Tuesday, March 22: public outcry and global attention for the Brussels attacks.

Saturday, March 26: growing silence and a return to normal life. Five days and current atrocities have already faded from memory. Five days and it seems like the world is ready for the next strike. It is this developing trend in the aftermath of terrorist activity that has consistently occurred over the past several years. Most tragedies, like those in Turkey and Nigeria, go unnoticed by international media. Events that are lucky enough to gain world attention, like that of Brussels, hold interest for a short time and are quickly added to the growing list of terrorist attacks around the globe. These horrors are the temporary topics of daily conversation before they are lost with passing time. Are we becoming numb to terrorism? Are we beginning to lose the value of human life due to the mass familiarization with death?

As a college student, I have taken a variety of classes during my first year in the hope of expanding my world view. Is that not the reason for these institutions? To provide us with a greater view of the world and the people within it. If this is true, then why have I not been exposed to more class discussions on the brutality facing our world? I understand that international conflicts may not be the focus of every class, but human life transcends all boundaries. Its value and discussion should not be limited to certain periods of the day or even left absent in certain classes, especially in times of tragedy. Even if we cannot directly involve ourselves with relief efforts in Brussels, Turkey, or the endless list that faces us, it is our human duty to at least talk about these issues.

Death is not an easy discussion, but how much harder it must be to suffer and not reach the view of others. Even if we do not understand these situations, we must talk about them to act as a helpline for those victimized. We cannot allow our daily lives to be absent of this discussion. Though we can go day to day without talking about these atrocities, the victims are engulfed by the constant danger that faces them. They cannot simply refuse to acknowledge what is going on because it is their lives that hang on the brink. They are in a difficult position to help themselves, and in many situations this option does not exist. These victims rely on outside help and this aid can only start with conversation.

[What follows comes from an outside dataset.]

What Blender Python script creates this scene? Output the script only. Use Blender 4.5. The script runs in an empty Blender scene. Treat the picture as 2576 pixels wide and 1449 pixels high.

If we remain silent, a variety of problems can occur. Either those who are victimized will suffer alone and remain unheard, or we will become increasingly numb to terrorist activity. If these events pass by our view like stock prices or sports, then they lose their impact on the world. It is this growing detachment from attacks across the globe that makes terrorism so dangerous. If these atrocities can occur without raising much opposition, then how do we expect them to stop? We must remain informed about these attacks so that we do not drift too far from the pain that inflicts our world everyday.

I do not believe this lack of conversation is limited to my classes or my specific institution. Silence is growing around the world and it seems that terrorism is becoming a normality. Why are attacks in the Middle East not headlines when they too are causing the same destruction of human life we see in Brussels? Are these events somehow secondary to those that occur closer to home? It is this growing discontinuity between the value of human life around the world that scares me. If we do not give the victims their due attention, then we are not equaling the value of human life. If we do not facilitate conversation, then we are allowing for the numbing power of terrorism to take hold.